Your final cookie dough should be soft enough to allow you to poke an indentation with your finger, but this indentation shouldn’t stay.

  

  • Drop by rounded tablespoonfuls onto ungreased cookie sheets. 
  • Bake 9 to 10 minutes for a chewy cookie, or 12 to 13 minutes for a crisp cookie. 
  • Cool 1 minute on cookie sheets. 
  • Remove to wire rack. 
  • Cool completely. 

Using a cookie scoop instead of simply a spoon creates less mess, keeps your fingers clean and out of the dough, reduces the time spent doling out the cookie dough, and makes sure that your cookies are all basically the same size.

Cookie scoops come in three standard sizes…

  • The teaspoon scoop actually holds 1-3/4 measuring teaspoons dough and makes a 2″ cookie.

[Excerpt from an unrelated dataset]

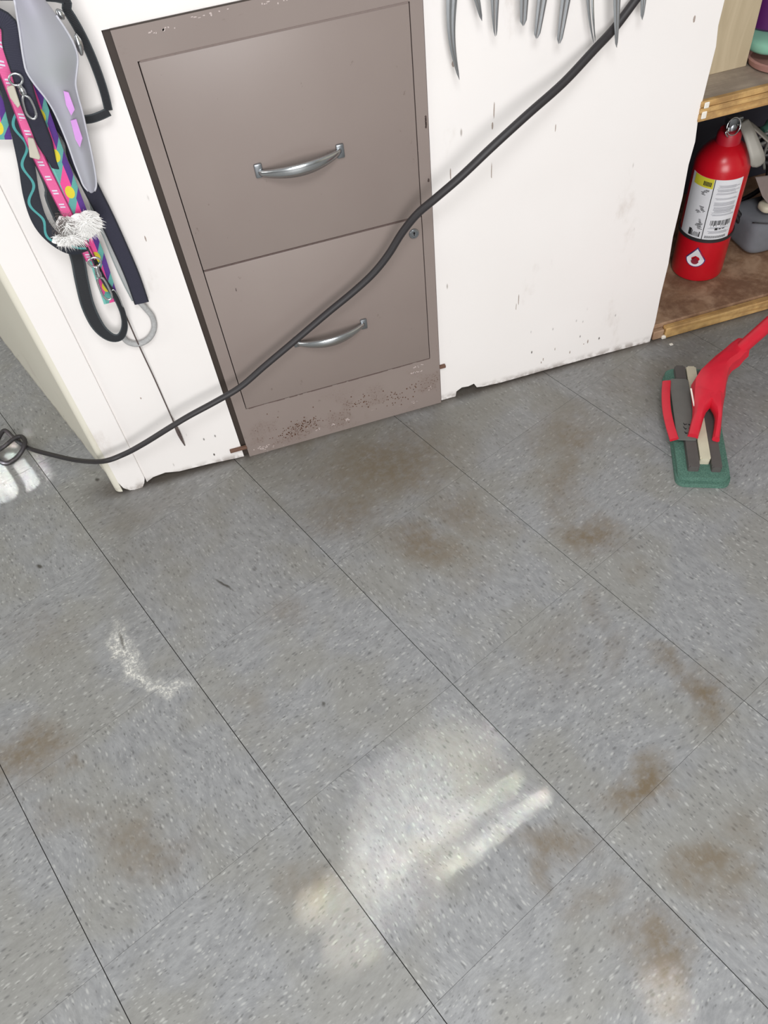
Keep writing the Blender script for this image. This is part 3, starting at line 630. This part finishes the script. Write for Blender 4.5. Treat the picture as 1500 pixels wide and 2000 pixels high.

This is the perfect scoop for making adorable, tiny cookies to use as garnish.
  • The tablespoon scoop actually holds four measuring teaspoons dough and makes a a 3″ cookie.
  • The muffin scoop holds 1/4 cup dough and makes a 4″ cookie. This is the perfect scoop for making dessert-sized cookies that are large enough to be sold at bake sales.

Just remember, spray your spoon or ice cream scoop with non stick spray before scooping. If the dough is particularly thick, you may need to spray the inside of the measuring cup often.